David Bowie

Reality (ISO/Columbia)

At this late date, only the acolytes await the latest Bowie release, the casual fan having been waved off long ago by slow sell-backs masquerading as Low comebacks every few years. Bowie will never be as artistically rewarding as he was during the '70s or as commercially viable as he was in the '80s. It's a fact of life -- sad, if you want to be sentimental about it, but realistic, if you prefer to be pragmatic -- in this age of scary pop monsters young enough to be his grandkids roaming the charts. Fine with him, of course, as it frees him up to write about being a middle-aged man ("Never Get Old," as if) without fear of cash-register retribution. Like Dylan, Bowie now proffers the oblique sneak peek into his life without giving away too much, only enough to pretend there's autobiography in those falsehoods. If you care, you care a lot; if not, you couldn't be bothered and shouldn't be blamed, not when the best songs on his last album were Pixies and Neil Young covers anyway.

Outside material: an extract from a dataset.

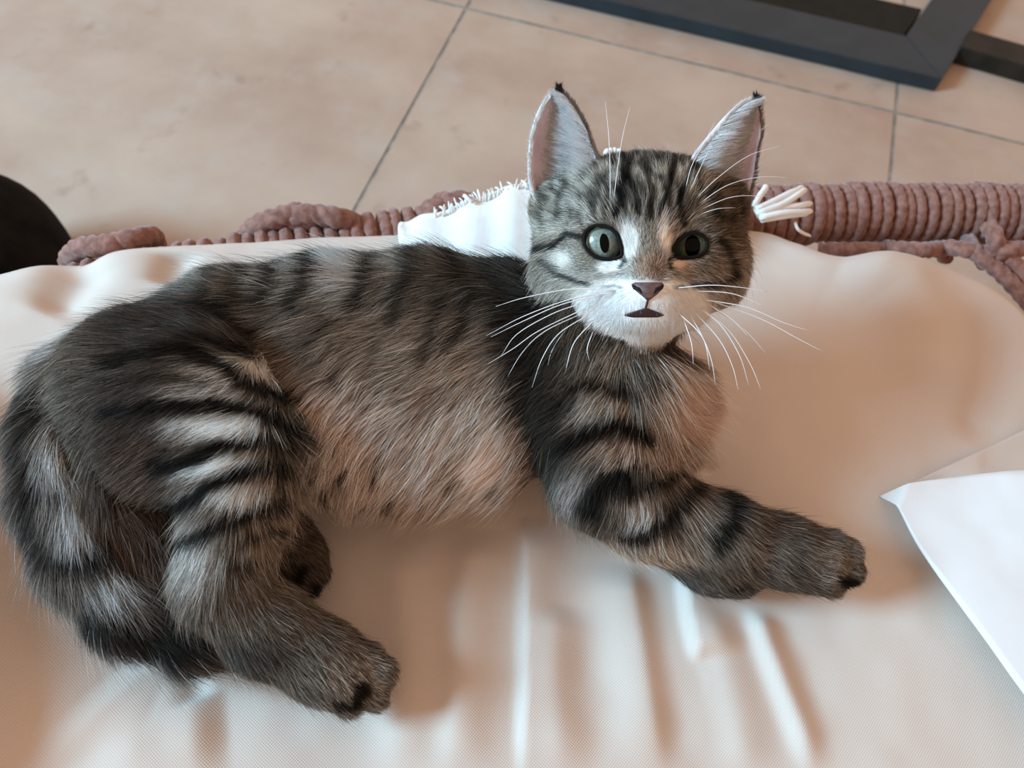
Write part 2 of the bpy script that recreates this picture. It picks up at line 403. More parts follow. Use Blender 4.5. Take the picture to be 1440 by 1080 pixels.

Same goes here, with George Harrison-via-Ronnie Spector ("Try Some, Buy Some") and Jonathan Richman ("Pablo Picasso") standing tall among the sit-down rockers, which do the middle-aged shuffle without really breaking a sweat -- save the title track, at least till he starts singing about how "tragic youth was looking young and sexy," and then you just want to turn away from the man singing into the mirror. Once more he's working with Tony Visconti, and once more he's singing about living in NYC -- which means, no duh, thinly veiled songs about living, dying and dancing till sunup in Terrorist Town. Problem is, all you've really got here are a batch of well-done come-and-go-and-gone songs and not singles, which, despite the concepts and costumes of decades past, was where Bowie thrived -- ya know, the anthemic arena sing-along, the dance-floor chant, the space-age boogie. Hate to say it, but Bowie thrived before he figured out how to sing, much less dance; now he's just showing off without much to show for it.